Work required: Quote word for word the lines below, beginning with the first and ending with the one that has "from mathutils.bvhtree import BVHTree". Drop the pictures.
┌─ Information provided
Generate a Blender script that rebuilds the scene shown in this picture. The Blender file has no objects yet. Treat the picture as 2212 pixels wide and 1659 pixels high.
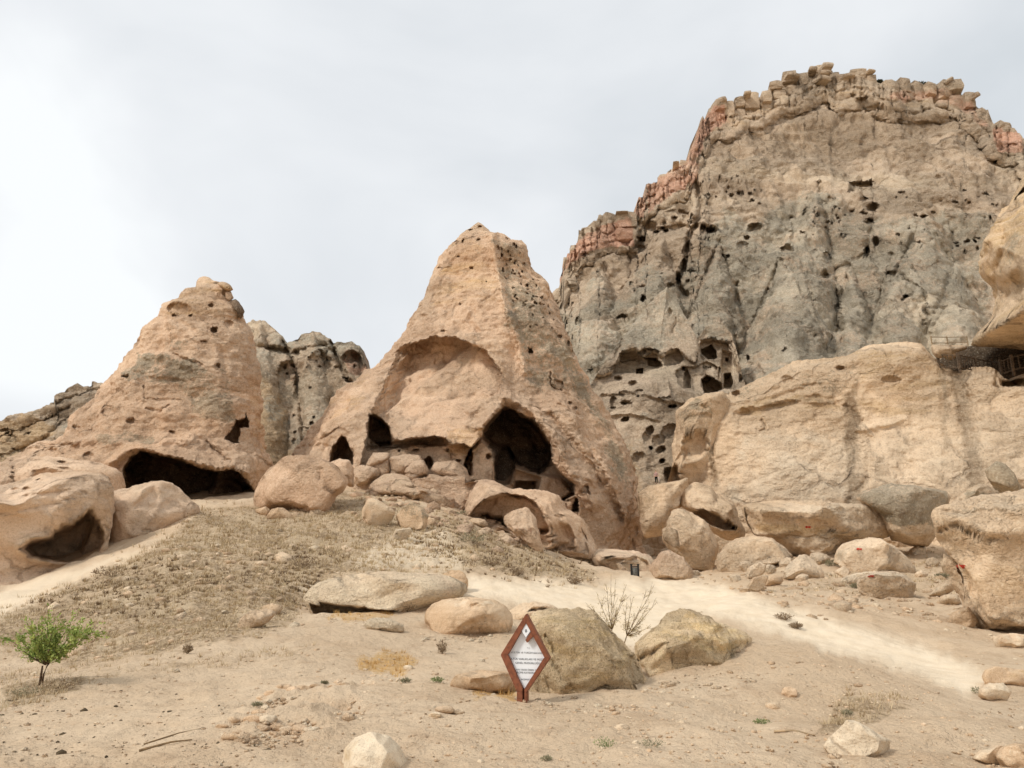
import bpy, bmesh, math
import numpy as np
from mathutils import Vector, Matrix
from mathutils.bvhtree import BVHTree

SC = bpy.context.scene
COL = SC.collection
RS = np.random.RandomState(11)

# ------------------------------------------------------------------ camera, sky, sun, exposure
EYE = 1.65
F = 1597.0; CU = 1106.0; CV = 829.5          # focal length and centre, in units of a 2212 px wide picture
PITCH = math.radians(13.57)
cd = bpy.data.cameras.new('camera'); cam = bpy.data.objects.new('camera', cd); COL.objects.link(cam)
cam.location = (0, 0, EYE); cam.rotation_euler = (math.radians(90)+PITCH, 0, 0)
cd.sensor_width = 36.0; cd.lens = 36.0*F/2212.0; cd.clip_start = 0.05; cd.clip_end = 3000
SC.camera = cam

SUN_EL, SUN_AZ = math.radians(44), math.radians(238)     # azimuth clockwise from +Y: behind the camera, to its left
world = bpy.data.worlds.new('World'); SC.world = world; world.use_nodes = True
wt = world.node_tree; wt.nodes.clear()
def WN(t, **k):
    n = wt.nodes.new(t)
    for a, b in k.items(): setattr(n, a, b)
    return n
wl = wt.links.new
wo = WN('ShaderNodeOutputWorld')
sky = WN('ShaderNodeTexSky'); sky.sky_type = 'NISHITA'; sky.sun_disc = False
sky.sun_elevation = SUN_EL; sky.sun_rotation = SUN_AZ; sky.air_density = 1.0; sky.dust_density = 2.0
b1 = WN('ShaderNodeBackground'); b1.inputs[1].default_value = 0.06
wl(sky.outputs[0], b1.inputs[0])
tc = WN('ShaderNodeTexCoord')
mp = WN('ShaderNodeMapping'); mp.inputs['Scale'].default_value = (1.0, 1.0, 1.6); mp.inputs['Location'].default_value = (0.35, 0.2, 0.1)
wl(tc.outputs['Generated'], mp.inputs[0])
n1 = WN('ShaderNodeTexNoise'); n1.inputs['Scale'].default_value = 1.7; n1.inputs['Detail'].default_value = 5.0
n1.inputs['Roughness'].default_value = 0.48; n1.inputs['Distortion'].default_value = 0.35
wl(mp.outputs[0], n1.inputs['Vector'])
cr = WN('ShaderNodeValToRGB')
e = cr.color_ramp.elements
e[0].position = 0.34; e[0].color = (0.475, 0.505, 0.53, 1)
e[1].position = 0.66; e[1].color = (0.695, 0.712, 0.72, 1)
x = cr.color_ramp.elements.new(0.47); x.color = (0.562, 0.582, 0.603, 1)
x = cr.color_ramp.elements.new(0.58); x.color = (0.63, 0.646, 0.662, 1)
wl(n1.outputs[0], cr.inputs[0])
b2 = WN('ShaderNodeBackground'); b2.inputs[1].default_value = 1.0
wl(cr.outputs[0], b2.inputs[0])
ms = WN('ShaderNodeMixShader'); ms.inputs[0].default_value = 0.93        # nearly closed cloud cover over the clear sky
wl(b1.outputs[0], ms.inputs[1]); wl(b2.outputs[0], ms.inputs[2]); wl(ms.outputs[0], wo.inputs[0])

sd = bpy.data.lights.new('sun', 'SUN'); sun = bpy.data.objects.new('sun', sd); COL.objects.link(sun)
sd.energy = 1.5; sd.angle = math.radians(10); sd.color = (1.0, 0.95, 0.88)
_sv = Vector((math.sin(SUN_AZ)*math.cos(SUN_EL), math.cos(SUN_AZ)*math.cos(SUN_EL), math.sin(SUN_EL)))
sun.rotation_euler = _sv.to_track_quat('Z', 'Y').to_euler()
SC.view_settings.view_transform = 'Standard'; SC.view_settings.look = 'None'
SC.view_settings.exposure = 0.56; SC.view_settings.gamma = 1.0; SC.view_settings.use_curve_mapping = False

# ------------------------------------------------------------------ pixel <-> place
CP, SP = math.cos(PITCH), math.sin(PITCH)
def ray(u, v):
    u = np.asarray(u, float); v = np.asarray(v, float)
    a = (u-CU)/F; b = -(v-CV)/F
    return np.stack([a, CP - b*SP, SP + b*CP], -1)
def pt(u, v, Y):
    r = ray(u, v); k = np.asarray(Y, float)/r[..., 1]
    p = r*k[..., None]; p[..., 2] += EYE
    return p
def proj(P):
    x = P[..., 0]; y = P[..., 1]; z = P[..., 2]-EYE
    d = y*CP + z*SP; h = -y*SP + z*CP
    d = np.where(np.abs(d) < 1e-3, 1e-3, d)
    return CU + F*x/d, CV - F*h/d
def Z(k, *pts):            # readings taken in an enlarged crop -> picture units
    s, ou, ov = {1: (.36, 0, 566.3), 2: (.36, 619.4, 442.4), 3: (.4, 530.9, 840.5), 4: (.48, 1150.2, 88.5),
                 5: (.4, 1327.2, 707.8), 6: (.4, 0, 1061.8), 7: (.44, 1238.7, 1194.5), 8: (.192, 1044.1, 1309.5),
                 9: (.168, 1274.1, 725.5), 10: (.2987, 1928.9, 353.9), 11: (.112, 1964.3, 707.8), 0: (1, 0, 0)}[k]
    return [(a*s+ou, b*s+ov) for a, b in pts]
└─
Result of the exercise:
Generate a Blender script that rebuilds the scene shown in this picture. The Blender file has no objects yet. Treat the picture as 2212 pixels wide and 1659 pixels high.
import bpy, bmesh, math
import numpy as np
from mathutils import Vector, Matrix
from mathutils.bvhtree import BVHTree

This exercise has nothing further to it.